Part of what makes Simone as intriguing to us as she is to George is the way in which writer-director Neil Jordan deftly sidesteps the age-old “hooker with a heart of gold” tropes. Cathy Tyson’s performance, too, avoids cliché – she’s willowy and elegant rather than waifish or raunchy, and there’s a steely hardness about her that feels authentic. It’s not until she asks George to search for a missing friend, Cathy (Kate Hardie), that she shows a vulnerable side. She spins George a yarn: she and Cathy were streetwalkers working side-by-side, under the watchful eye of a particularly vicious pimp, Anderson (Clarke Peters). Simone made a daring getaway, but Cathy is still out there, somewhere. George cannot help but be moved, especially when Cathy tells him that she can’t look for Cathy, “but you could.”
And with that, George sets off on a heroic quest deeper and deeper into a neon-lit netherworld, in search of a damsel in distress.
North London noir
It’s during George’s search for Cathy that London itself becomes a focal point. Jordan’s aesthetic approach to the city is singular, managing to successfully comprise both authentic squalor and an operatic sense of scale.

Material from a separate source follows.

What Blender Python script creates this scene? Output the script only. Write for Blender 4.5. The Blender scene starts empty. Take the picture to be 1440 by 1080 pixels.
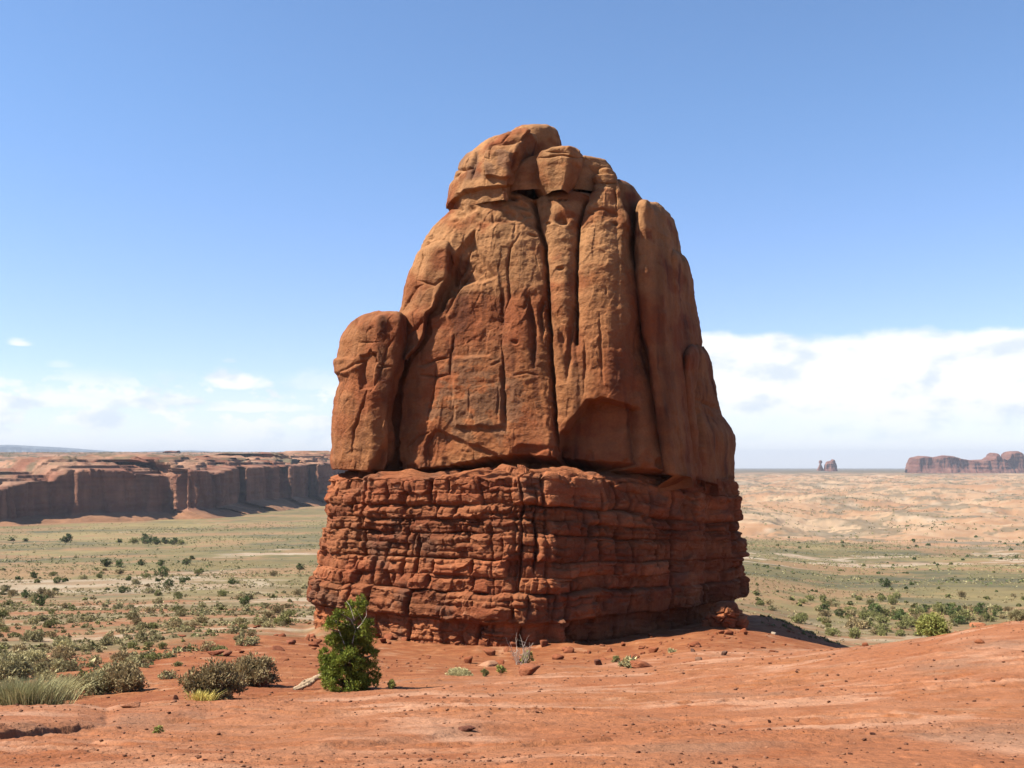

On one hand, he shoots the real sex shops and brothels George journeys through with a documentarian’s candour, letting these glum and deeply un-sexy spaces speak for themselves. Tellingly authentic details like a kitchenette behind a beaded curtain in the corner of a dingy Soho strip club help to create an oppressive air of punishing mundanity. However, Jordan will in turn stage and shoot the backstreets of King’s Cross - where baby-faced sex workers ply their trade by the dozen – as though they were a Hieronymus Bosch hellscape lit by Dario Argento.
The accumulative effect is disorientating, at once nightmarelike and starkly vivid. In this way, Mona Lisa is a truly classical work of noir filmmaking. Just as old masters like Billy Wilder and Fritz Lang helped to define a new visual vocabulary of urban Americana through a potent combination of realism and expressionism, here Jordan seeks to define his own cinematic London through a similar stylistic synthesis.